Granby Park has had problems before with men soliciting sex from other men. Over a five-day period in 1999, Columbia police arrested four men soliciting for sex at the park, which was the first portion of the Three Rivers Greenway to be built.

For years, Columbia officials would charge the offenders with disorderly conduct.

But in June, Columbia got a new chief administrative judge who had a different interpretation of the law, Coble said.

Judge Dana Turner, who was one of the city’s assistant city managers, said the disorderly conduct ordinance was meant to keep people from shouting profanities and fighting in public, not from having sex in public.

“We have made an attempt to have people charged for doing things in our park that were not acceptable, and we were not successful in court,” Baker said.

Turner declined to comment for this story.

The new ordinance does not prevent women from breastfeeding in public.
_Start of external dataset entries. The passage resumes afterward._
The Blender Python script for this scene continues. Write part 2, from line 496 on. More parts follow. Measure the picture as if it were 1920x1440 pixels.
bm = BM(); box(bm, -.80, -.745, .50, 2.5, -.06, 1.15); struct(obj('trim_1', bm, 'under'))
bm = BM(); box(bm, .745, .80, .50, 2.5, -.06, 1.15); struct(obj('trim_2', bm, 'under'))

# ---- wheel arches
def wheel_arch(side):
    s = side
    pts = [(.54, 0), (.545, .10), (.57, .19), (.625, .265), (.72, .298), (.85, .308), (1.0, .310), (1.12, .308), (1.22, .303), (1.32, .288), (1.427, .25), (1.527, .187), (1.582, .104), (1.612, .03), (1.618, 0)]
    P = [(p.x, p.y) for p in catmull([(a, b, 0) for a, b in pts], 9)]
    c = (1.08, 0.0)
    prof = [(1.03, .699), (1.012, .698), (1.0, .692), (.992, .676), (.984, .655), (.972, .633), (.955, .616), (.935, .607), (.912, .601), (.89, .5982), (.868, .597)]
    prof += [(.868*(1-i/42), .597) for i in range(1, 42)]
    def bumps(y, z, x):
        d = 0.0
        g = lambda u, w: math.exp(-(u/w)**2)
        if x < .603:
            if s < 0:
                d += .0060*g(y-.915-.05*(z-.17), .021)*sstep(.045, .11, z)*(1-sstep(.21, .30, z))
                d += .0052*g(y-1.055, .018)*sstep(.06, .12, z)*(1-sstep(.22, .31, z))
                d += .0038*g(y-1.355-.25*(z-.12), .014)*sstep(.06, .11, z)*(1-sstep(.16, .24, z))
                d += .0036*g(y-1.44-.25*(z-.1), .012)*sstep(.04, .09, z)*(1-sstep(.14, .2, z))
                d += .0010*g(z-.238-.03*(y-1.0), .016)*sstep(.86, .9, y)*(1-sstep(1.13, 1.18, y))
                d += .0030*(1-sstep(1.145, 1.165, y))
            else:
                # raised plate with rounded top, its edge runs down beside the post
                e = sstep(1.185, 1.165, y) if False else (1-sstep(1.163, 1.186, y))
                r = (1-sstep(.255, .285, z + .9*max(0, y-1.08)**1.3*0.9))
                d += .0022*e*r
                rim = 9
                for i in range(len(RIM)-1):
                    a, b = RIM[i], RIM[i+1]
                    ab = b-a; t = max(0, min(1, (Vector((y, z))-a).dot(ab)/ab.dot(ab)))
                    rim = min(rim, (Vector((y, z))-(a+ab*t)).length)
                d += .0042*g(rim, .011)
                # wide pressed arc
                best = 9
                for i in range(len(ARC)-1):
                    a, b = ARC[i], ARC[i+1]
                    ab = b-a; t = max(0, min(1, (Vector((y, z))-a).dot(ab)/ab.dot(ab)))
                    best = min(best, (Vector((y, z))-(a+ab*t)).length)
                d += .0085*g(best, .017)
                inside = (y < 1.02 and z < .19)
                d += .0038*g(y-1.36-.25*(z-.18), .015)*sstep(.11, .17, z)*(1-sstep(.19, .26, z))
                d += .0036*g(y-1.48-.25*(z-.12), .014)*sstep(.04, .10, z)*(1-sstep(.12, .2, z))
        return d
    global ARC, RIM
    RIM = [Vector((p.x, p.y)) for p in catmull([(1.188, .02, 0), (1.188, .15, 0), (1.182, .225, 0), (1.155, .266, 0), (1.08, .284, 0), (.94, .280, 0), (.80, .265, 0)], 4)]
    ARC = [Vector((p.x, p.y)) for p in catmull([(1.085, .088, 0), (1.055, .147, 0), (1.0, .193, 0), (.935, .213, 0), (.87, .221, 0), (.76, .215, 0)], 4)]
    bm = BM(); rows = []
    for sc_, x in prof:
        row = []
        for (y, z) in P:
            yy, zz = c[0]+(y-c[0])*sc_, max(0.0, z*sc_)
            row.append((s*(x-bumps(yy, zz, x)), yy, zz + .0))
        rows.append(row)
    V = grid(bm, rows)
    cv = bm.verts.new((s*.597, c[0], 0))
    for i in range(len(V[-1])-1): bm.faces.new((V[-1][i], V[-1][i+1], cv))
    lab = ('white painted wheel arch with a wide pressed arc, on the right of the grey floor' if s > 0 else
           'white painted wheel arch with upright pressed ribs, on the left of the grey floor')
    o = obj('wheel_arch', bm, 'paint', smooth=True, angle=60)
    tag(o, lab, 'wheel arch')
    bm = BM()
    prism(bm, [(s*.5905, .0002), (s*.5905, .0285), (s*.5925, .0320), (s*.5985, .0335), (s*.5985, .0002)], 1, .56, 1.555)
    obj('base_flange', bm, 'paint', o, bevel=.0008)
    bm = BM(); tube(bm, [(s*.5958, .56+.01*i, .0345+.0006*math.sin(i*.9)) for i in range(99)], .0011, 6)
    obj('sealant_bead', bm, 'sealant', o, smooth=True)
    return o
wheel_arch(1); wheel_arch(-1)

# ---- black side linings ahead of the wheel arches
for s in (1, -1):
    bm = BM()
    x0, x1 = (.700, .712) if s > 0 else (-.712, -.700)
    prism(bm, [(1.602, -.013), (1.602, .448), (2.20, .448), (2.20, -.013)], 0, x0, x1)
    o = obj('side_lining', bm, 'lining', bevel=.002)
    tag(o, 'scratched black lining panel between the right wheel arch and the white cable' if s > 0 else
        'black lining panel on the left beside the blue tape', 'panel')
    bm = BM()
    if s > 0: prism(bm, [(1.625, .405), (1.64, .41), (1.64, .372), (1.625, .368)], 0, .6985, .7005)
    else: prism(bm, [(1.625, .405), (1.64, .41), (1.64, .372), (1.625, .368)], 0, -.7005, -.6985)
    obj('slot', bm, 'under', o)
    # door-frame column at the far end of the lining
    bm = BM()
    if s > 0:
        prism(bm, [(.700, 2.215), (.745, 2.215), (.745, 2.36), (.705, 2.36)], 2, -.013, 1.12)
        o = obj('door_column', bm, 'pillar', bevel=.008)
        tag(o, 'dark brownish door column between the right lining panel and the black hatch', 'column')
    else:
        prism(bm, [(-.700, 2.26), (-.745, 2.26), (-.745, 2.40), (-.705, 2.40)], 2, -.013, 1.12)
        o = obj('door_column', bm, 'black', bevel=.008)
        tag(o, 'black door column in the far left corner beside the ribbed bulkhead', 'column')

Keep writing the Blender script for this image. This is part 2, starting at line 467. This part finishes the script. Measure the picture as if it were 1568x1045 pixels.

The ordinance is part of Baker’s plans to make the parks safer and more family-friendly.

About a year and a half ago, Columbia officials put in place official operating hours for city parks. In January, Baker hopes City Council members will adopt an ordinance to make the park hours official.

For Granby Park, that means hours from sunrise to sunset.

“It’s just a matter of making sure that our city and our parks are safe and that people don’t do things that they shouldn’t be doing,” Baker said.